Perhaps you’ve already considered buying a destination ranch as a second home or retirement investment. So, who makes the best candidate for such an undertaking? Tauyna Fagan of Prudential Montana Real Estate in Bozeman believes it takes a special person with abundant energy and a love for the land. “With the ever-increasing desire of people to escape the city, ranches will continue to attract investors, and if managed properly, ranches can not only increase in value as the price of land increases, but ranches can offer the possibility of profit compared to similar-sized raw tracts of land,” she says. “And ranches can be leased out to be run by others, but it takes a good manager and adequate resources, i.e., acreage, water, equipment, manpower, and, in the lean years, cash.”

If you are planning to take on a working ranch, Fagan points out there are a few kinds to consider, each with their own set of expectations. First there’s the large ranch, whose primary purpose is to produce income from agriculture, such as hay, wheat, barley, oats, and livestock like cattle, horses or sheep. Then there are gentlemen ranches, offering new ranchers the ability to create their own, individualized ranch experience, but one that Fagan notes which would be hard-pressed to turn a profit. Lastly, there are ranches in between, which may not have the acreage, water, or other pertinent resources to generate a profit, but which often generate enough of a positive experience to encourage the owner to continue the ranching lifestyle.

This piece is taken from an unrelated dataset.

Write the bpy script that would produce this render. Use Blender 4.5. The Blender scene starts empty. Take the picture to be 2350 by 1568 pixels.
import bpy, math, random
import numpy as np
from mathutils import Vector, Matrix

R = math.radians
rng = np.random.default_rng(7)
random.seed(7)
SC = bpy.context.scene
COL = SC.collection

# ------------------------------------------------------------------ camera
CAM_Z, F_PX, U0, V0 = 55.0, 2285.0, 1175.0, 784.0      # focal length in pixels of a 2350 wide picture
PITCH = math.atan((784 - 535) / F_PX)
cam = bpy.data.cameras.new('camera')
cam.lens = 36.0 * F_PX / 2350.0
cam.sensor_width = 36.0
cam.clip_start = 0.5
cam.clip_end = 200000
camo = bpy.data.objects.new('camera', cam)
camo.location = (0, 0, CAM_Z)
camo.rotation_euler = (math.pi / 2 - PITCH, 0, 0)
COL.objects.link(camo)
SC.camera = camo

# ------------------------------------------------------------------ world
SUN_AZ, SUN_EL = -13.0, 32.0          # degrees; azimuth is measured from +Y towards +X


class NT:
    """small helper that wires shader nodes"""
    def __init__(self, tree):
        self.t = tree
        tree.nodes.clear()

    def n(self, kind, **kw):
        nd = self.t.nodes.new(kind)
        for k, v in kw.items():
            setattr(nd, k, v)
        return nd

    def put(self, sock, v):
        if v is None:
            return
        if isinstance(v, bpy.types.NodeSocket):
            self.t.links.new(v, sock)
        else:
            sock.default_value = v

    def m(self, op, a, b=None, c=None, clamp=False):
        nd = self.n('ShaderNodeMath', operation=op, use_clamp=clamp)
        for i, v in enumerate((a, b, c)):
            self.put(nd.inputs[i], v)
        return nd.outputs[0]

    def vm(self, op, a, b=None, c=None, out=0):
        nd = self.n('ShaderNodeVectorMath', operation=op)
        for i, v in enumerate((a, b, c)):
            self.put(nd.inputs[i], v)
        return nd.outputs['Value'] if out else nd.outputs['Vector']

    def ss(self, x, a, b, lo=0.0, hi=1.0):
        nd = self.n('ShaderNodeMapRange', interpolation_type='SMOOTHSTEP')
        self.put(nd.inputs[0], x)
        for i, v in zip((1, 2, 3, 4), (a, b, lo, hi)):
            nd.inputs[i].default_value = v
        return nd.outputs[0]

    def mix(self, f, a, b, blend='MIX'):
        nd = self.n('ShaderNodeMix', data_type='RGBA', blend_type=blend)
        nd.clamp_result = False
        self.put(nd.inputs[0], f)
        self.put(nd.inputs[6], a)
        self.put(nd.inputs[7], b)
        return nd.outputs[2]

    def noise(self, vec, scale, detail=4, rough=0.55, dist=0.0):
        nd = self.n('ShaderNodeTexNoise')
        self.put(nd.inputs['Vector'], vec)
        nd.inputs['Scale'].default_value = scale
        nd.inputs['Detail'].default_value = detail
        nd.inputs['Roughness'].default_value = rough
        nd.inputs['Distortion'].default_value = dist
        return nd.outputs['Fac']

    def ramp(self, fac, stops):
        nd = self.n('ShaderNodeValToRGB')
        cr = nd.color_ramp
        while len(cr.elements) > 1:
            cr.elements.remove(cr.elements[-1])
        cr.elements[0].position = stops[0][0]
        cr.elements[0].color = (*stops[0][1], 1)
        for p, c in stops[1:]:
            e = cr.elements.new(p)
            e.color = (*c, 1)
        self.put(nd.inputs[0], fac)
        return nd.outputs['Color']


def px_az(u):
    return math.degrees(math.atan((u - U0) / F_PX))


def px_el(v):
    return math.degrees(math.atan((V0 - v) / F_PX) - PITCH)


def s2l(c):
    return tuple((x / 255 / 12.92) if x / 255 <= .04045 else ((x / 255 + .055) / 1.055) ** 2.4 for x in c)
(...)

As Fagan notes, “Living on the land allows freedom, flexibility, peace, privacy, and the opportunity to create your own space, your own place, your own compound, with fewer restrictions than most places.”

Take, for example, the 7 Ranges Ranch, a private, gated land community outside Bozeman, Montana, offering 18 tracks and 18 home sites on over 1,300 acres of the old Reiser Ranch. Here, the sky’s the limit: the ability to build a luxury compound in one the most beautiful parts of the country, access to winter and summer recreations from skiing to fly fishing, fertile soil, security, privacy, and much more. Fagan, who represents the property, discusses the benefits of purchasing vacant land, without improvements. “The property has little upkeep, allowing a buyer to improve and build at a comfortable pace or simply wait until the time is right,” she says. “Goods and services are a few miles from the ranch, so prudence dictates having a store of food and supplies so one is not always driving to town.”

Over in Colorado, another sprawling property, the Big Creek Ranch, offers a whole different scenario. Historically used as a livestock ranch, the property has since transitioned to a trophy recreation and sporting ranch with a stunning 11,000-square-foot, three-level lodge as its centerpiece. “It’s the complete package in luxury ranch real estate,” says Morris, who notes the convenient close proximity to the resort town of Steamboat Springs and abundant natural resources including river, forest and wildlife. The log and stone residence features six master bedroom suites, eight full baths and one half bath, two bunk rooms for the kids, a large gourmet kitchen with a smoker/BBQ ensemble (accessible from inside the kitchen as well as from the scenic outside terrace), formal dining area, great room, entertainment/media room, exercise room, 10’ x 20’ climate-controlled wine cellar, sizeable conference room and more. Big Creek also offers a great investment potential for the ambitious buyer. The front 1,858 acres have a conservation easement with the Yampa Valley Land Trust, protecting the front door of the ranch, yet allowing a limit development of six new single-family residences. The ranch’s remaining acreage, approximately 2,442, has no restrictions and could be divided into 69 parcels of 35 acres. Naturally, you could do nothing and keep the land intact and all to yourself…not a bad option either.

If buying is in your future, first get in touch with a qualified agent, like Fagan or Morris, who have years of experience with ranch properties. Their expertise will prove priceless for a unique purchase of this kind, and hopefully, you can avoid some unnecessary pitfalls. It’s no exaggeration that owning a ranch property, particularly a functioning one, can be a lot of hard work. Then again, getting your hands dirty in paradise may be the best day’s work ever.